Tip: Your plugin’s name should look something like this: simplygoodwork/my-plugin-name

Because of the configuration we added in the above step, Composer will create a symlink to your plugin instead of attempting to download it from the registry like it normally would.

Step #4: Install your plugin

Your plugin should now be successfully installed by Composer, but we still need to install it with Craft. Login to your Control Panel, navigate to Settings > Plugins, and install the plugin.

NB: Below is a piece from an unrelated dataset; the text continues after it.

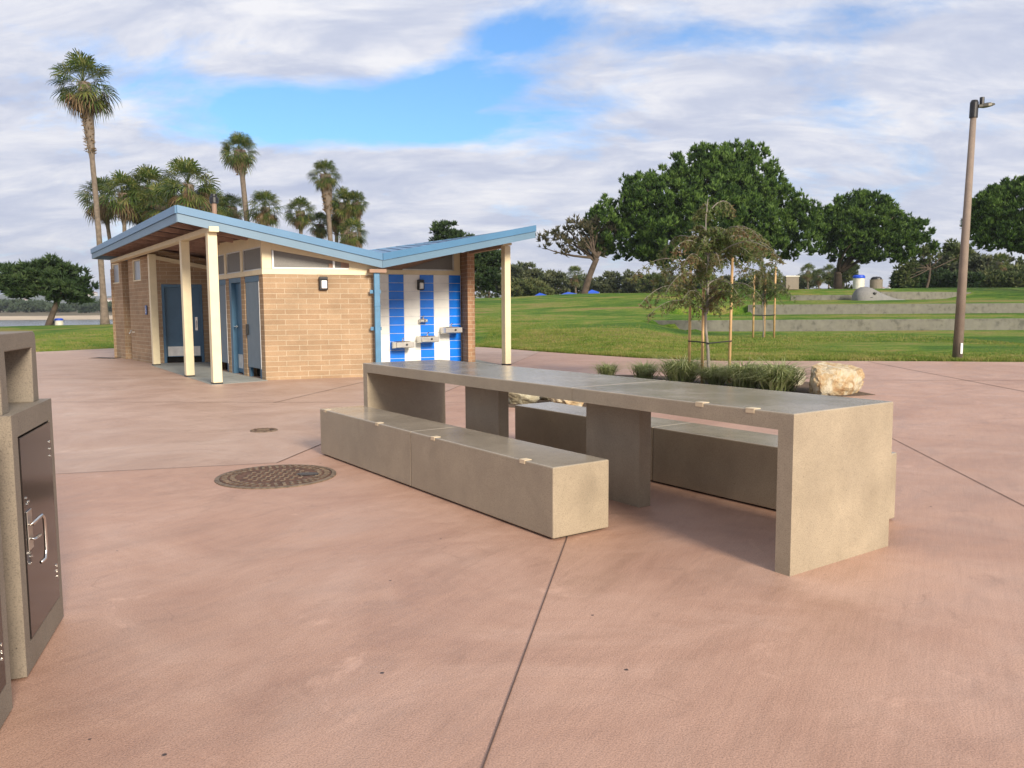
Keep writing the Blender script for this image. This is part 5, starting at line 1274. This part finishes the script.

Tip: To test whether your plugin is working, place some dump and die” code within your plugin’s init method, like this:

/* File: ./plugins/barracuda/src/Barracuda.php */

// ...

public function init() {
  print("Testing Plugin!");
  die();
}

// ...

If your plugin is properly installed it should show​“Testing Plugin” on a blank page when you try to visit your website or Control Panel.

Step #5: Profit

You’re done! When you’re ready to publish your plugin to be publicly accessible, follow this guide in the Craft docs: https://​docs​.craftcms​.com/​v​3​/​e​x​t​e​n​d​/​p​l​u​g​i​n​— s​t​o​r​e​.html

Plugins allow you to extend the core functionality of your Craft website, and there are hundreds already available through Craft’s plugin store (including some of our favorites). However, there are times when creating your own plugin can not only solve your own needs, but hopefully provide a valuable tool for other Craft websites. Hopefully this guide kickstarts that process!